The counter-protests were strikingly similar with denunciations of the Hong Kong “rioters” and “traitors” and false accusations of Hong Kongers demanding independence from China. They sang the Chinese national anthem under seemingly fresh-from-the-package Chinese flags and scores of identical placards.

With their own citizens protesting in the streets — many of them of Chinese ancestry — Canada’s Foreign Affairs Minister Crystia Freeland and the European Union’s foreign affairs chief Federica Mogherini were told to mind their own business by China. They had issued a joint statement urging restraint and condemning the “rising number of unacceptable violent incidents” in Hong Kong that might lead to “risks of further violence and instability.”

In Vancouver, Calgary and Toronto, police were busy keeping protesters and counter-protesters separated and safe.

On Saturday, social media chatter among Vancouver-based China’s supporters included boasts about bringing bricks, rocks and knives to hastily organized counter-protests that resulted in a more obvious police presence than at previous events. Whether the threats were legitimate, it’s up to the police to investigate.

Later, scores of counter-protesters gathered outside Nordstrom’s, video posted on Facebook shows one young man marching past the red flags with his arm raised in a pseudo-Nazi salute with Chinese singing in the background. The show of forced convinced the organizers of a nearby pro-Hong Kong event to cancel.

On Sunday, a convoy of flag-draped cars and some landscaping trucks that had blocked the street outside the Chinese consul general’s house on Granville Street during a rally drove to a nearby church.

There, about 80 worshippers met to pray for peace, freedom, human rights and democracy in the former British colony. Police kept the 100 or so flag-waving and red-clad demonstrators away from the church and helped escort the worshippers though the crowd when the prayers ended.

Chris Chiu, one of the prayer meeting’s organizers, called it an assault on religious freedom, freedom of assembly and freedom of expression — something protected in Canada, but absent in China.

“We definitely felt intimidated,” he said. “As far as I know this doesn’t even happen in Hong Kong. Some churches there have opened their space during protests so that people can have a rest, get first aid or some water. They’re like shelters.
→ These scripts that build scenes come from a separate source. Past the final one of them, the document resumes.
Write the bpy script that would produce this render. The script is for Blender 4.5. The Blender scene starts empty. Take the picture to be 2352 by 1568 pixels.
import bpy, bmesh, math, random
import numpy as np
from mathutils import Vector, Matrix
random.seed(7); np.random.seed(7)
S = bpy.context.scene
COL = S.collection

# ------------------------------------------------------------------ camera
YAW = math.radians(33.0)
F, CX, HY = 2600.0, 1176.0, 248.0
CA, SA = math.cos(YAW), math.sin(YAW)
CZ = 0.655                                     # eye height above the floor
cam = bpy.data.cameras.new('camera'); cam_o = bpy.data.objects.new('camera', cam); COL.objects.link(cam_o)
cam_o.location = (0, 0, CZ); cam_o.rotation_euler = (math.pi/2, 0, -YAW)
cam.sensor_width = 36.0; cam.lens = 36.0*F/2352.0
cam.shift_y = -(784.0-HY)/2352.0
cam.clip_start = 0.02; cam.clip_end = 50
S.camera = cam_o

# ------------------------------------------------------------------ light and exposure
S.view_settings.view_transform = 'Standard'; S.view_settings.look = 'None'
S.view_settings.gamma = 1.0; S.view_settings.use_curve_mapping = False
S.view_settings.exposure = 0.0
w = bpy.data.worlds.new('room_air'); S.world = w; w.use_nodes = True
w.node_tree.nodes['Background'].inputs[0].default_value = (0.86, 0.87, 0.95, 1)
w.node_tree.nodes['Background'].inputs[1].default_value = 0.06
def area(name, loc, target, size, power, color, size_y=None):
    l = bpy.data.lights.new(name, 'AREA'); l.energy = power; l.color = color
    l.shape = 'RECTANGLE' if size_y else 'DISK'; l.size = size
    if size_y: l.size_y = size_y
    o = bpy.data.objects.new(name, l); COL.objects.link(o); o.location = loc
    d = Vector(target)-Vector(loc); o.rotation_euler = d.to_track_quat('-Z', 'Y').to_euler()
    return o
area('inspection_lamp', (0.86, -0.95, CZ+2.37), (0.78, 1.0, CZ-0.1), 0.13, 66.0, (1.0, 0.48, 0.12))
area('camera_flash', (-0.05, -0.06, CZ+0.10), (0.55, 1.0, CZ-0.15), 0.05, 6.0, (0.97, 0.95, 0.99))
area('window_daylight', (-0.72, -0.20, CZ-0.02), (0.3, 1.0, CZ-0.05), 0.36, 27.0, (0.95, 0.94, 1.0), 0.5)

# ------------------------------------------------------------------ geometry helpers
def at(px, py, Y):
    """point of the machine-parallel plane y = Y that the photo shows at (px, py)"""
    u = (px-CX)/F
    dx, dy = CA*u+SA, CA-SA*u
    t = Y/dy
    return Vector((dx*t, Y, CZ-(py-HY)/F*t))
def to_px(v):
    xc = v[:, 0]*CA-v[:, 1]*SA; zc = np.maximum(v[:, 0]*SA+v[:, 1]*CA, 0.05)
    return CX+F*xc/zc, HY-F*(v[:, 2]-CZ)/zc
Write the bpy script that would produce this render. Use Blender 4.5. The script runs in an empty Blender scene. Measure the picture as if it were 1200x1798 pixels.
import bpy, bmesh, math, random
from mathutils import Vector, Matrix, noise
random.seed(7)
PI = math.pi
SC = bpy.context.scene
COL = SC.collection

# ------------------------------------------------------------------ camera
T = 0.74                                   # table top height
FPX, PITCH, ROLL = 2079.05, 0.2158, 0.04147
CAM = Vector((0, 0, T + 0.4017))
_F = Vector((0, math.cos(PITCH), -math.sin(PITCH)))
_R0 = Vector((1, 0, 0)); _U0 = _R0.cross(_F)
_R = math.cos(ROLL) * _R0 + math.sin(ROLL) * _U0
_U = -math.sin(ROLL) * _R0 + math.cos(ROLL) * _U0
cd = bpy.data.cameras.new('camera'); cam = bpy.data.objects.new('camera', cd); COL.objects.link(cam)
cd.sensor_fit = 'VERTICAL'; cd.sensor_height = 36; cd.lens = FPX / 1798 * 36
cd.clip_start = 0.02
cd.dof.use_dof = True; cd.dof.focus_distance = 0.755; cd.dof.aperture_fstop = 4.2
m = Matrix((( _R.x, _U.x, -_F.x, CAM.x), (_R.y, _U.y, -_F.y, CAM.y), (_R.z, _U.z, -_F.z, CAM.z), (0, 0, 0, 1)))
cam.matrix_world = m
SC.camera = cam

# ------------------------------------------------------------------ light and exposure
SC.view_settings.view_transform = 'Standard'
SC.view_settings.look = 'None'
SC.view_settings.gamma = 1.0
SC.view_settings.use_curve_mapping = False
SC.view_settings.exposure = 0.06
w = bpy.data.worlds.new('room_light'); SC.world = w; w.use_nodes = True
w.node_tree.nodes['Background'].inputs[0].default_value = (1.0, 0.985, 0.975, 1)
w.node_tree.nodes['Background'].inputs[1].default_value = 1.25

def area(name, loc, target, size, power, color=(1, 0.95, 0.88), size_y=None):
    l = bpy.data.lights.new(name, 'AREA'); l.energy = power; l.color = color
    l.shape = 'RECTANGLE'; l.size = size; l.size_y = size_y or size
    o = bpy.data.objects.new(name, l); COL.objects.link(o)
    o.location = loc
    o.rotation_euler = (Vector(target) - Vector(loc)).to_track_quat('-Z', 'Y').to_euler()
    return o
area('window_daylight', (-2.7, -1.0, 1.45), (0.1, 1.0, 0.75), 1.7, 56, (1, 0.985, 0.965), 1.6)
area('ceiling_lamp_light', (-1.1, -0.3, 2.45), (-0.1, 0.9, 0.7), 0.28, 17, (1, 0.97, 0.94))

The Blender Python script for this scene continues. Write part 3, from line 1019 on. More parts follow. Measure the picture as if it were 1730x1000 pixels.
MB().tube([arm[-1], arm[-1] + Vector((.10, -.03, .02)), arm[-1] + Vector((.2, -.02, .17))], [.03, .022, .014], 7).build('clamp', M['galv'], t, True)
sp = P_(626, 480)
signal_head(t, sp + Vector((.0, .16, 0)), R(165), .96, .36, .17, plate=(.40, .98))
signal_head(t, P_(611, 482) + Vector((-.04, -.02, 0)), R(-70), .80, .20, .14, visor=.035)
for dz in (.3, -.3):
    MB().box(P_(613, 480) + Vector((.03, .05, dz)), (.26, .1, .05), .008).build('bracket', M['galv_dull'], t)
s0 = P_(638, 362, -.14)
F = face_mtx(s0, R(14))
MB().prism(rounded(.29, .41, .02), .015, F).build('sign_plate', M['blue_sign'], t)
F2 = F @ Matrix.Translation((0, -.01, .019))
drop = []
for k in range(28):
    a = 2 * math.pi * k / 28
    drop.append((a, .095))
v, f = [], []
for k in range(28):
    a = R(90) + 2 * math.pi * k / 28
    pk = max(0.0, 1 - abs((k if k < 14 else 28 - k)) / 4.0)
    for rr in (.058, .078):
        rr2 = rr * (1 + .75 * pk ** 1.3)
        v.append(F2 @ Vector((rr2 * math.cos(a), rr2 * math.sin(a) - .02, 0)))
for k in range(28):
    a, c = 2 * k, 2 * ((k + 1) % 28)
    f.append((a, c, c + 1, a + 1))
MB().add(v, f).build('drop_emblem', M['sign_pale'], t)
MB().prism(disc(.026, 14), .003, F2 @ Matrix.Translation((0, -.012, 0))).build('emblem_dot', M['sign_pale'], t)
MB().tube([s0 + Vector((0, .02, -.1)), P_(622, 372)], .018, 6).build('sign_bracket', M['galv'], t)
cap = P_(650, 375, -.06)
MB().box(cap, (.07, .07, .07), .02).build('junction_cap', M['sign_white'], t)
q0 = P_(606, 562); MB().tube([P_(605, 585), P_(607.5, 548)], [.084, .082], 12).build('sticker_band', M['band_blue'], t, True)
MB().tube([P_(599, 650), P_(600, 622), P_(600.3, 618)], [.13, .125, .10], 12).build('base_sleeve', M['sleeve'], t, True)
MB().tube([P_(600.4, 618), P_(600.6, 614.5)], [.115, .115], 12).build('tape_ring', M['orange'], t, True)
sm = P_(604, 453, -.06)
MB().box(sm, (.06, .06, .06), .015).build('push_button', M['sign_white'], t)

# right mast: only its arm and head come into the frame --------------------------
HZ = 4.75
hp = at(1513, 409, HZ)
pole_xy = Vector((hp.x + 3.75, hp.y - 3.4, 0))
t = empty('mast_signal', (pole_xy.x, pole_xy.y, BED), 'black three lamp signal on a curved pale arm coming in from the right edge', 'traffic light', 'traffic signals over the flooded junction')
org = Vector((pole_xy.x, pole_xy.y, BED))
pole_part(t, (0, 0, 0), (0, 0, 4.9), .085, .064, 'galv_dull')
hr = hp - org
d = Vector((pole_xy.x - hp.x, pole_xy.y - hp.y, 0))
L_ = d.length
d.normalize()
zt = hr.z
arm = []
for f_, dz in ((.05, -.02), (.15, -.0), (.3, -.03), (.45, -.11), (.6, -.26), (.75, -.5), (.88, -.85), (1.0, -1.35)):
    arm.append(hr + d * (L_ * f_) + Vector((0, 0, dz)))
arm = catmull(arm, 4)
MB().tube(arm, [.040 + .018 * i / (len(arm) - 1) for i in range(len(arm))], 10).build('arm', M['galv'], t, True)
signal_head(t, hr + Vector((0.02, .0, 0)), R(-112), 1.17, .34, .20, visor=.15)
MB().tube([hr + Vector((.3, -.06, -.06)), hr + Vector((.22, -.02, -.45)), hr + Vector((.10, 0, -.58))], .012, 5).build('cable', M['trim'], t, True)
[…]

“It was definitely outrageous and shocking. It makes me feel very angry and unsafe even in Canada.”

Chiu said members of Vancouver Christians for Love, Peace and Justice will be meeting later this week to talk about their future.

“Are we going to hold any prayer meeting for Hong Kong or any other causes that China doesn’t like? Do we have to think about safety? About contacting police or hiring security guards? We don’t know the answers.”

Bizarrely, there were also by noisy drive-bys of flag-draped luxury cars at protests sites in Vancouver and Toronto.

Ferraris, McLarens, Aston Martins and Porsches revved their engines and honking is intimidation on a whole different scale in cities that have been roiled by a different kind of social unrest from residents who have been priced out of the housing market and who have been rocked by a multi-billion-dollar, money-laundering scandal that’s been linked to China.

The revving of cars that cost more than many people’s homes was another ostentatious reminder of China’s economic power.

Canada and Canadians are already suffering the economic consequences of China’s retribution for cleaving to our own values and upholding the rule of law with regard to Huawei executive Meng Wanzhou.

She’s under house arrest in her multi-million Vancouver home, awaiting an extradition trial, while two Canadians — Michael Spavor and Michael Kovrig — have been jailed without trial in China and two others jailed in China have been condemned to death.

People in Hong Kong are in a life-and-death struggle to retain the vestiges of freedom that have made the city-state so vibrant. They are struggling to retain their own culture and customs and even the Cantonese language, which is increasingly being replaced by Mandarin.

As the Chinese government exerts ever increasing influence over other countries in Asia, Africa and in Canada, Hong Kongers are not alone in thinking that they may just be the canary in the coal mine.